The Yellow Wall-Paper is a compilation of journal entries from a “mere ordinary” woman who has recently moved into a colonial mansion for the summer with her husband. Throughout the entire story, the woman seems to be progressively getting more and more sick and more captivated by the yellow wallpaper. The story concludes with a final journal entry that is the most perplexing of them all, I believe, confirming the incurable delusions that will continue to haunt the woman.
As the story progresses, so does the woman’s illness. She writes, “Up and down and sideways they crawl, and those absurd, unblinking eyes are everywhere, (4)” and “there are things in that paper that nobody knows but me, or ever will. (6)” These brief hints are leading up to the ultimate realization that she believes there is a woman trapped behind the wallpaper, “plain as can be. (7)” The woman is becoming noticeably agitated with the wallpaper until she finally comes to terms with the ugliness and seeks to find the secret within the paper before anyone else does.

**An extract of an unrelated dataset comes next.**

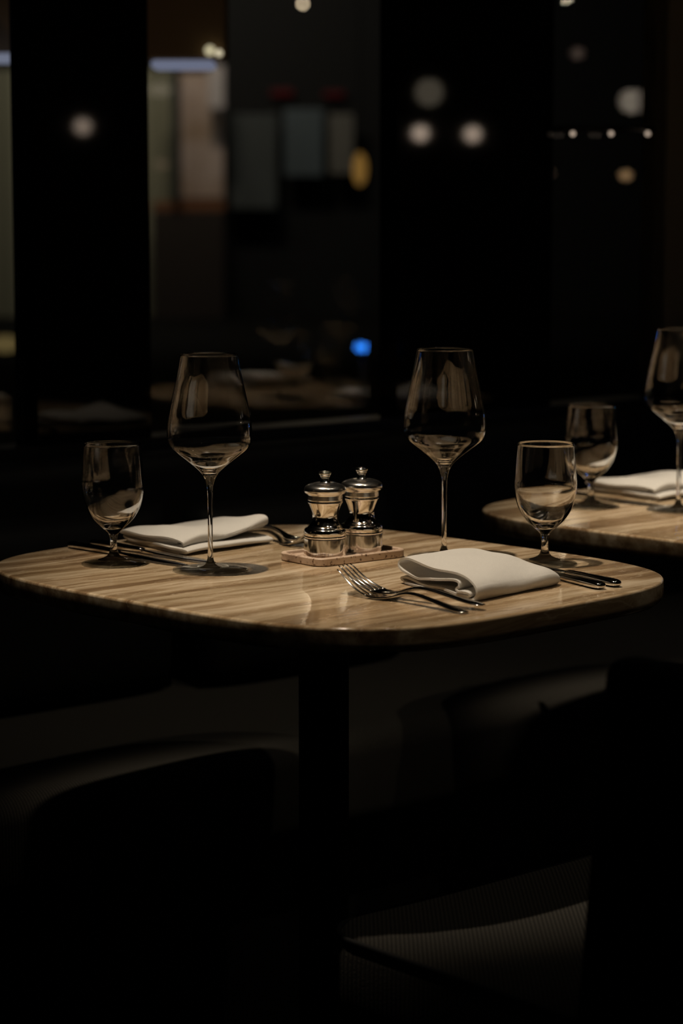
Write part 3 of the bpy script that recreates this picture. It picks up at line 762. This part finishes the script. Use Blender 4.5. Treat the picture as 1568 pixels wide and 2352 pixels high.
for i, (x0, x1, y0_, y1_, c) in enumerate(((528, 636, 262, 480, (0.07, 0.08, 0.08)), (652, 742, 250, 405, (0.09, 0.115, 0.13)), (756, 812, 262, 400, (0.16, 0.15, 0.13)))):
    flat('wall_panel', x0, y0_, x1, y1_, DB + 0.3, simple('grey_panel', c, 0.7), ('tall blurred grey panel beyond the window, next to the rosy panel', 'bluish grey panel beyond the window, between two other grey panels', 'narrow brownish grey panel beyond the window, beside the amber lamp')[i], 'panel', group='grey panels on the far wall')
flat('red_sign', 622, 204, 672, 219, DB + 0.5, lum('red', (1, 0.03, 0.05), 0.022), 'faint red lit bar beyond the window, left one of two', 'sign', group='red bars')
flat('red_sign', 742, 208, 790, 222, DB + 0.5, lum('red', (1, 0.03, 0.05), 0.018), 'faint red lit bar beyond the window, right one of two', 'sign', group='red bars')
def area(name, loc, target, power, sx, sy, col):
    l = bpy.data.lights.new(name, 'AREA'); o = bpy.data.objects.new(name, l); COL.objects.link(o)
    l.shape = 'RECTANGLE'; l.size = sx; l.size_y = sy; l.energy = power; l.color = col; o.location = loc
    o.rotation_euler = (Vector(target) - Vector(loc)).to_track_quat('-Z', 'Y').to_euler()
# unseen area lamps added to light the far wall of the hall
area('hall_fill', (-1.4, 21.8, 4.4), (-1.5, 24, 2.0), 30, 0.8, 0.3, (1.0, 0.86, 0.68))
area('hall_fill', (-3.6, 21.8, 4.6), (-3.6, 24.3, 2.0), 11, 0.8, 0.3, (0.92, 0.9, 0.78))
spot('soffit_fill', (-0.2, 4.0, 0.9), (-0.33, 4.9, 1.75), 1.6, 60, 0.6, 0.03, (1.0, 0.75, 0.5))  # unseen lamp added to brighten the brown soffit
area('hall_fill', (0.6, 21.0, 4.8), (0.3, 24, 2.0), 4.5, 0.8, 0.3, (0.85, 0.92, 1.0))
# blue tealight lamp on the farthest table, mirrored in the window
pb = at(836, 792, 4.9); sb, nb = to_sn(pb)
tl = thing('table_light', 'small blue light standing on the farthest table, mirrored in the window', 'light', sn(sb, 2 * N_WIN - nb, ZT))
bm = bmesh.new(); lathe(bm, [(0, 0), (0.02, 0), (0.02, 0.004), (0.004, 0.006), (0.004, pb.z - ZT - 0.01), (0, pb.z - ZT - 0.01)], 24); bmesh.ops.recalc_face_normals(bm, faces=bm.faces)
obj('stand', bm, M['black_metal'], tl)
bm = bmesh.new(); bmesh.ops.create_uvsphere(bm, u_segments=16, v_segments=10, radius=0.013)
for v in bm.verts: v.co.z += pb.z - ZT - 0.005
obj('bulb', bm, lum('blue_glow', (0.03, 0.25, 1.0), 14), tl)

# pendants deep in the hall, above the picture: their light streaks lie on the polished stone
for i, (px, py, st) in enumerate(((742, 1396, 190), (818, 1392, 90), (254, 1312, 110), (1310, 1288, 60))):
    a = at(px, py, 1.0) - Vector((0, 0, CAMH)); k = (ZT - CAMH) / a.z; h = Vector((a.x * k, a.y * k, ZT)); Dl = 13.0 + i * 0.4
    q = (Dl - h.y) / a.y; p = Vector((h.x + a.x * q, Dl, ZT - a.z * q))
    t = thing('hall_pendant', 'pendant of the hall beyond the glass, seen only as a streak on the table top', 'lamp', p, 0, 'hall pendants')
    bm = bmesh.new(); bmesh.ops.create_uvsphere(bm, u_segments=16, v_segments=10, radius=0.022); obj('bulb', bm, lum('hall_glow', (1.0, 0.8, 0.55), st), t)
    bm = bmesh.new(); tube(bm, [(0, 0, 0.02), (0, 0, 5.5 - p.z)], 0.004, 6); obj('cord', bm, M['black_metal'], t)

The woman talks about her last night in the room and her attempt to save the trapped woman by saying, “As soon as it was moon-light and that poor thing began to crawl and shake the pattern I got up and ran to help her. (8)” We, as readers, believe that she has gone insane and she tells us that she is tearing off all of the wall-paper up to her head height, all around the room in an attempt to release this “creeping woman” from her trap. We are eager to see her as someone who has lost their mind and can be helped once she leaves the room with the yellow wallpaper. That being said, once John comes home from work and lets himself into the room we learn that the woman is being plagued by more than just the yellow wallpaper.
John comes into the room and, upon seeing that the woman has tied herself up with rope and scratched off a majority of the wallpaper, cried, “What is the matter? For God’s sake, what are you doing!” She responded, over her shoulder, “I’ve got out at last, in spite of you and Jane. And I’ve pulled off most of the paper, so you can’t put me back!” Once we have rid ourselves of the shiver that, almost necessarily, occurs after reading this response, we realize that the woman is trapped by an extremely controlling husband and sister-in-law. We are able to look back and read the story differently. We realize that the women creeping up and down the lane or in the garden or on the porch are all where she finds herself. The woman is having dissociative experience in which she sees, but does not understand, that she is the trapped woman. This, projection of herself, is likely the reason that both of these women are only referred to as, some variation of, “the woman,” confusing readers but leading us to understand that they are one in the same person, trapped.